The fourth field is the debit / credit amount. It takes up 8 positions, from position 21 to position 28. The format is assumed to be 9(6)V99. In other words, there's an implied decimal point between positions 26 and 27.
The fifth field is more blank spaces, from position 29 to position 40.
Every record in this file has these 5 fields, all defined the same way.
A "record format" is a named structure that is used for device file I/O. It contains descriptions of each column in the 'record' (or 'row'). The specific combination of data types and sizes and the number and order of columns is hashed into a value that is known as the "record format identifier".
A significant purpose is the inclusion by compilers of the "record format identifier" in compiled program objects for use when the related file is opened. The system will compare the format ID from the program object to the current format ID of the file. If the two don't match, the system will notify the program that the file definition has changed since the program was compiled. The program can then know that it is probably going to read data that doesn't match the definitions that it knows. Nearly all such programs are allowed to fail by sending a message that indicates that the format level has changed, i.e., a "level check" failed.
The handling of format IDs is rooted in the original 'native file I/O' that pre-dates facilities such as SQL. It is a part of the integration between DB2 and the various program compilers available on the system.
The 'native' database file system was developed using principles that eventually resulted in SQL. A SQL table should have rows that all hold the same series of column definitions.
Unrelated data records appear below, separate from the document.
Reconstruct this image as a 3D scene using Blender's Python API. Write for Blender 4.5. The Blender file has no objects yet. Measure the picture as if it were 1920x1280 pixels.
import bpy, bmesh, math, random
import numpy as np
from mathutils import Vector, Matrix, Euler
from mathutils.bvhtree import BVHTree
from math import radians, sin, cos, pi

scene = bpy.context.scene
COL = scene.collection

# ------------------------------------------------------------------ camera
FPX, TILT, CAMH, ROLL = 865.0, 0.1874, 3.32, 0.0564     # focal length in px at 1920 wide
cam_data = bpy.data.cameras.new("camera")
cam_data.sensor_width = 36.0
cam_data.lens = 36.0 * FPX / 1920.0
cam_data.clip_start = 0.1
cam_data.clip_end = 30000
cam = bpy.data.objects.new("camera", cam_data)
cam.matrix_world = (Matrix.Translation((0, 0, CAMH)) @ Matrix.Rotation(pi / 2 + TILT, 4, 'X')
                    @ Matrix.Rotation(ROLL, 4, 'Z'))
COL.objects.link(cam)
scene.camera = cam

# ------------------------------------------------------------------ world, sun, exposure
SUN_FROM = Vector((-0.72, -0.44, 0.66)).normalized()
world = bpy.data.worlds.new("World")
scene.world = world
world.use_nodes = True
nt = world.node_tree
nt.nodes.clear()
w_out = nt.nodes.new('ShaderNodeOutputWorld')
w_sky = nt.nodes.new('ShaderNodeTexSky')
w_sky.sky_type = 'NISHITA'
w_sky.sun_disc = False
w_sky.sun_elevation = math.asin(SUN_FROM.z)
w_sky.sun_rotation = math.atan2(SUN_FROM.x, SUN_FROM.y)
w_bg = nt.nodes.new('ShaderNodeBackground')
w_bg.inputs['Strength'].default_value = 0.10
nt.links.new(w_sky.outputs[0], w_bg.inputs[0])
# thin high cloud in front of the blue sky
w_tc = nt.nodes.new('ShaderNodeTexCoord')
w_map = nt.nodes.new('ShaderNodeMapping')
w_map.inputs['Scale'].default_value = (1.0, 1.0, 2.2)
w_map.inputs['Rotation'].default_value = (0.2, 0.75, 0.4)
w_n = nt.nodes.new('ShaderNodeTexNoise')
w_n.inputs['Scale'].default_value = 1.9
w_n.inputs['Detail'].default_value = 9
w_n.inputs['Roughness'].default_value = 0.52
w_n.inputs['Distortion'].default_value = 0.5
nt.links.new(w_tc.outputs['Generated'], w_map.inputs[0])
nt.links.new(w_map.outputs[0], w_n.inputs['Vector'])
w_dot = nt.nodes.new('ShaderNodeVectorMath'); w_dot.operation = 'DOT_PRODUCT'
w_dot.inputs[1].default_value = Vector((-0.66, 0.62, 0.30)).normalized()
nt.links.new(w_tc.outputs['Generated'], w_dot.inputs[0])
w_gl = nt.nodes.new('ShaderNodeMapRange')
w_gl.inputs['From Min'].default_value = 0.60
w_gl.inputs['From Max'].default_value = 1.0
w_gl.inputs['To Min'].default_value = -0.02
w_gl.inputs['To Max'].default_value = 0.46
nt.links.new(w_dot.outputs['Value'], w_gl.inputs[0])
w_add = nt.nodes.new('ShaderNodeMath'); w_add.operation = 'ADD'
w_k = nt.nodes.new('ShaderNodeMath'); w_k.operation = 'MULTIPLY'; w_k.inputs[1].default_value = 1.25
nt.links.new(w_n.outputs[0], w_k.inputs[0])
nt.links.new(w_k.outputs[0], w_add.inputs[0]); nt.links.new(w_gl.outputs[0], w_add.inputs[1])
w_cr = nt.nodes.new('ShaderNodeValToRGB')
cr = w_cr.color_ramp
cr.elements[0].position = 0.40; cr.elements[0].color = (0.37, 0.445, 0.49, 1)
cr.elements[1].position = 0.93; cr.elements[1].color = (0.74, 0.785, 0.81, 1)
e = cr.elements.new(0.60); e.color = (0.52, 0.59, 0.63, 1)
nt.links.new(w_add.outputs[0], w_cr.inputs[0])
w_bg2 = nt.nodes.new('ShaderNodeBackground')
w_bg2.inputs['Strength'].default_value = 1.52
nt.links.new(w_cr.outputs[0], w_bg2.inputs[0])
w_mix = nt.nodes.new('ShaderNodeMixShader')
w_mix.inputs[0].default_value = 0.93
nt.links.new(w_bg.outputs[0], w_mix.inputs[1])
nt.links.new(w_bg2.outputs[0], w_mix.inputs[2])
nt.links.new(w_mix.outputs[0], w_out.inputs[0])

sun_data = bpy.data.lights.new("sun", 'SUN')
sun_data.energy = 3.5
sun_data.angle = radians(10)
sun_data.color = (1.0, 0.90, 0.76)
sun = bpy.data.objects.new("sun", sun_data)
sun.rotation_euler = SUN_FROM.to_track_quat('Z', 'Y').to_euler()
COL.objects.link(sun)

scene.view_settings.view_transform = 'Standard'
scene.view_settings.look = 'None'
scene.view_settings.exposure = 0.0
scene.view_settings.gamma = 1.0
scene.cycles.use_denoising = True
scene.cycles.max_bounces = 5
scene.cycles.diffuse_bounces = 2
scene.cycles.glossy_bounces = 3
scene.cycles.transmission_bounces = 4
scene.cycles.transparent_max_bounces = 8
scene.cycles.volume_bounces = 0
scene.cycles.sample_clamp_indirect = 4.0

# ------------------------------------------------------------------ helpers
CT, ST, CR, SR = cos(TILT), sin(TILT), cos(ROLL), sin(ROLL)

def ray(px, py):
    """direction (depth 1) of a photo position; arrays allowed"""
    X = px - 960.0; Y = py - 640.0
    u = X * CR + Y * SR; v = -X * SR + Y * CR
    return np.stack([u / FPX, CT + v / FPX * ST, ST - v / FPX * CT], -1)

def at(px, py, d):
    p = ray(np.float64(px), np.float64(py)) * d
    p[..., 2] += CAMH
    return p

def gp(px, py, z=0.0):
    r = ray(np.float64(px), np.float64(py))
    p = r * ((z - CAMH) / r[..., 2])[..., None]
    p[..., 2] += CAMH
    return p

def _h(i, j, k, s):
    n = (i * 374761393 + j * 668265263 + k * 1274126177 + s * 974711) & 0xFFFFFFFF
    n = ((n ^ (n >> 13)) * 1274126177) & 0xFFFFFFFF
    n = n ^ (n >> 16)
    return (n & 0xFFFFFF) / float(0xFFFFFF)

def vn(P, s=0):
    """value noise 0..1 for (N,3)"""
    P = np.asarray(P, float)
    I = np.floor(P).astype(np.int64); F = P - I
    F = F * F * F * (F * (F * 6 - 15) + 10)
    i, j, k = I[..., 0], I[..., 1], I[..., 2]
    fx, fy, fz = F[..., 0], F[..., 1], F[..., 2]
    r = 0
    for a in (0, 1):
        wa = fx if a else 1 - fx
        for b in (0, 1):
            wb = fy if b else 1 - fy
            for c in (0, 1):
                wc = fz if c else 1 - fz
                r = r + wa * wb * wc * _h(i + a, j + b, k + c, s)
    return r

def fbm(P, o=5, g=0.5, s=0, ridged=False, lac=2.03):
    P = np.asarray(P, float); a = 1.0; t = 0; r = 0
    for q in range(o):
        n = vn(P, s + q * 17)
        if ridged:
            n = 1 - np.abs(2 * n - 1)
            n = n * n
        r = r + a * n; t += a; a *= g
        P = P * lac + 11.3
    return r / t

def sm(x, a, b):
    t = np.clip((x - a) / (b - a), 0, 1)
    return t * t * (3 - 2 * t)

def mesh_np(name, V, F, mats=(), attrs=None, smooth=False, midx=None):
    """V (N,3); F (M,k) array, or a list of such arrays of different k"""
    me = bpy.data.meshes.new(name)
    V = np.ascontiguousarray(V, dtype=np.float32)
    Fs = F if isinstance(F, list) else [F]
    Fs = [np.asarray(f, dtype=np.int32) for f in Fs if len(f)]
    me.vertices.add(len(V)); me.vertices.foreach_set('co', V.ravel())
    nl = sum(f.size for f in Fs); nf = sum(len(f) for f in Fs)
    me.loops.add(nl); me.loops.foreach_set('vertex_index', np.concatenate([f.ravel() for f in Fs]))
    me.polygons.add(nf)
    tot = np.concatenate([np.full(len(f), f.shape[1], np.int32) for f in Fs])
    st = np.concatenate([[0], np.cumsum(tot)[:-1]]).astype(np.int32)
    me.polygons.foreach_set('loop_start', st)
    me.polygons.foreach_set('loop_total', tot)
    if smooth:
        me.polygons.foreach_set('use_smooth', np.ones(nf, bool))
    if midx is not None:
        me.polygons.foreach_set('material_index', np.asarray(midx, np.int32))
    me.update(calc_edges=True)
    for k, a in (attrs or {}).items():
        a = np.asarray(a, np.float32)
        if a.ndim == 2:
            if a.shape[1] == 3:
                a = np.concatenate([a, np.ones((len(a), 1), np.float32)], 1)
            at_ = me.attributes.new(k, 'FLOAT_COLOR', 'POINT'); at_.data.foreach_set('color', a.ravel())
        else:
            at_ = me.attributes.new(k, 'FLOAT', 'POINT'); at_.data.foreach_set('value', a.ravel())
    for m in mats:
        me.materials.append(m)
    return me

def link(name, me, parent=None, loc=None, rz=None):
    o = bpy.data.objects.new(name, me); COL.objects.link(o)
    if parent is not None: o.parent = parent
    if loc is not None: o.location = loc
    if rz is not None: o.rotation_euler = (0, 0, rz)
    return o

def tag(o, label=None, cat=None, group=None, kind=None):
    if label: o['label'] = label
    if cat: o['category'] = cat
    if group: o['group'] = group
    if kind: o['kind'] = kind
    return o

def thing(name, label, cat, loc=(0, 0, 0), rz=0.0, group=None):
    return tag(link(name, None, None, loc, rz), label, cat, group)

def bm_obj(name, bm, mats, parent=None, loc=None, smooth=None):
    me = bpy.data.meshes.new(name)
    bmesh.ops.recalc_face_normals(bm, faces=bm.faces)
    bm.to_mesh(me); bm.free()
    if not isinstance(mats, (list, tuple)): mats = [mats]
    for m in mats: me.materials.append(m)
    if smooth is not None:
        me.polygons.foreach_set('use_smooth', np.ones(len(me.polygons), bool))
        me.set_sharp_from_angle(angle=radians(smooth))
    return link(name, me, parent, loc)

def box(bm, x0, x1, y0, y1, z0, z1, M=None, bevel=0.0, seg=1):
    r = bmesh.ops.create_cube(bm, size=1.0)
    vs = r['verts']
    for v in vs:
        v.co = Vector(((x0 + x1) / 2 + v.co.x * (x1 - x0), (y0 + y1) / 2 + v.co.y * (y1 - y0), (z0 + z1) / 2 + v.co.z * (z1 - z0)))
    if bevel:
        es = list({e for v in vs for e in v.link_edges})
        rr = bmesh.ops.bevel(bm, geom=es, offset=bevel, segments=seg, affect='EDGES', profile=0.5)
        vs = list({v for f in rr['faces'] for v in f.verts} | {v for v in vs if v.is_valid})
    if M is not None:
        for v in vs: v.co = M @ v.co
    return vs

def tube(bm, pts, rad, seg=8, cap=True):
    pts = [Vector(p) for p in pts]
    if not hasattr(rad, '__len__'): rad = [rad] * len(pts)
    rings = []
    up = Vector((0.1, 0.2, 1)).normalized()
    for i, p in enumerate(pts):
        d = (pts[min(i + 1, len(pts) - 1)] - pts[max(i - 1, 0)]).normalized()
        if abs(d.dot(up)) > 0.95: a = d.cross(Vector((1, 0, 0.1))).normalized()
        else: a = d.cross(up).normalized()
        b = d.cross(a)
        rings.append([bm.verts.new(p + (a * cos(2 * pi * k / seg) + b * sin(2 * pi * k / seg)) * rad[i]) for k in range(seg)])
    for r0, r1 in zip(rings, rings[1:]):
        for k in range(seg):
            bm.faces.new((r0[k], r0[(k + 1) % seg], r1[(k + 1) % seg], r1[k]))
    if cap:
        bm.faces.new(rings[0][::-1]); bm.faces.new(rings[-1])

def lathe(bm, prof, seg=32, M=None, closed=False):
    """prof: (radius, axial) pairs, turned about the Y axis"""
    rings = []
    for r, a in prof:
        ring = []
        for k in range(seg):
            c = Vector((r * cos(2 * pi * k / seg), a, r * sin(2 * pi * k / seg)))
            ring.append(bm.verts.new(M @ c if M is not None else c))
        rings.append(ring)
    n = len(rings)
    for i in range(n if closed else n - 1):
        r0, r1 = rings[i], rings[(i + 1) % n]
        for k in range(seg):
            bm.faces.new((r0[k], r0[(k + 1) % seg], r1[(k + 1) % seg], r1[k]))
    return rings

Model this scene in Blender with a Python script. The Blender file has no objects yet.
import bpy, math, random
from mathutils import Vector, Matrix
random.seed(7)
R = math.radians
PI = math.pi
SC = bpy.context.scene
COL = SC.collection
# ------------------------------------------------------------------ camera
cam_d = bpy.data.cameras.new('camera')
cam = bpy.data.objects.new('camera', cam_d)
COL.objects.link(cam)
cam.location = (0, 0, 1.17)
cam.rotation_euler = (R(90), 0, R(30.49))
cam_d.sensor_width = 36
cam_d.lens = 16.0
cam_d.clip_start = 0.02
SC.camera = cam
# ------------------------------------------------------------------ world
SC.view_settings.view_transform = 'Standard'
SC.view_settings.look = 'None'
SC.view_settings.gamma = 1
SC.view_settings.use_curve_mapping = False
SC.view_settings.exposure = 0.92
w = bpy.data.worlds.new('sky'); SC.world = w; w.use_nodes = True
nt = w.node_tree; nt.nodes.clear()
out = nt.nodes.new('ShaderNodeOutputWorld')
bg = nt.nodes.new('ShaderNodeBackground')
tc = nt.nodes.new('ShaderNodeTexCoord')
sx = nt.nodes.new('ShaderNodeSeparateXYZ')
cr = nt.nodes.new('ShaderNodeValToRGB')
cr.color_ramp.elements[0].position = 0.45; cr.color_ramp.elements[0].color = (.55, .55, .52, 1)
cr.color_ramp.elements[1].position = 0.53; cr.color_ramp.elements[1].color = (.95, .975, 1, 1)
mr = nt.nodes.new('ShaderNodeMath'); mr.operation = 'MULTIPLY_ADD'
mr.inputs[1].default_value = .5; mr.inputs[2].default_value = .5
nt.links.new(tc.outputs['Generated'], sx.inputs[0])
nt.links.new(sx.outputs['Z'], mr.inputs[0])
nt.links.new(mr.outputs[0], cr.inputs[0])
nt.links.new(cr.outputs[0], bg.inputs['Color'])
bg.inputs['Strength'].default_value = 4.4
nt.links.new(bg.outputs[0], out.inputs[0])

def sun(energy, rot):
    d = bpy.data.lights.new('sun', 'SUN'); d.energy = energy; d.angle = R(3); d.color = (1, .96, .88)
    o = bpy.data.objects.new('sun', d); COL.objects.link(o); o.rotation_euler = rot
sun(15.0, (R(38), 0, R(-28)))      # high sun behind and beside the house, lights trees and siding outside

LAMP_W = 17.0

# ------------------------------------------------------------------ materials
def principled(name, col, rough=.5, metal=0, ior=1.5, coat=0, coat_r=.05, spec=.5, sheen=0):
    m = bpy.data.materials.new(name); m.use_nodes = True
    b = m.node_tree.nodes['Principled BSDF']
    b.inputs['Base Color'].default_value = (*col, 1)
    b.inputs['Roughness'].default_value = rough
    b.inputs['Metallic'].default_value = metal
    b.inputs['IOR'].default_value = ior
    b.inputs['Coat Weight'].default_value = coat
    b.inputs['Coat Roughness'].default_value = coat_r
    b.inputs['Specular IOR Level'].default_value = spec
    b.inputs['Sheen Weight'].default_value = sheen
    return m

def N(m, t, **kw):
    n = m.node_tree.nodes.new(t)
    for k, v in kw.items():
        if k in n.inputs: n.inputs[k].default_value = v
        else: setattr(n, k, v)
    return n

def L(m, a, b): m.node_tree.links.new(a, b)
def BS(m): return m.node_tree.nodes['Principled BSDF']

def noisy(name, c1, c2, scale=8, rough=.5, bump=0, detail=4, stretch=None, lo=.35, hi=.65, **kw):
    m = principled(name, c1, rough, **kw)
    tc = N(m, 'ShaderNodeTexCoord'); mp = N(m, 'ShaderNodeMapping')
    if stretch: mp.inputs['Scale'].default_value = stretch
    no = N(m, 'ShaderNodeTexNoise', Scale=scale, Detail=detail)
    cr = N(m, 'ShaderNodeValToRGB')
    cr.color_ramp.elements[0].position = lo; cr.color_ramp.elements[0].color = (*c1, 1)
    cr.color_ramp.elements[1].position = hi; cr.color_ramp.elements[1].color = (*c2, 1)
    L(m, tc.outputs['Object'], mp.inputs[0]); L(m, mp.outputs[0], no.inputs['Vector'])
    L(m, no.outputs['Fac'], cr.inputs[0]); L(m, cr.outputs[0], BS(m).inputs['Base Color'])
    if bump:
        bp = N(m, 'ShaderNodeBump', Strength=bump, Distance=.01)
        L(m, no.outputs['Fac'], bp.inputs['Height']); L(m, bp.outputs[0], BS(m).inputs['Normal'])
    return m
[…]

That's pretty much the same as saying "every record within a physical file must have an identical record layout".
Physical database files can be thought of as being SQL tables. Logical database files can be thought of as being SQL views. As such, all records in a physical file will have the same definitions, but there is some potential variation in logical files.
A record format It's something you learn in old school. You read a file (table) and update/write through a record format.
DSPFD FILE(myTable)
Then you can see everything about the file. The record format name is in there.
New or Young Developers believe that every record in a physical file must be identical, but in ancient times, the dinosaurs walk on earth and in one single file you could have several types of records or "record formats", so as the name indicates a record format is the format of a record within a file.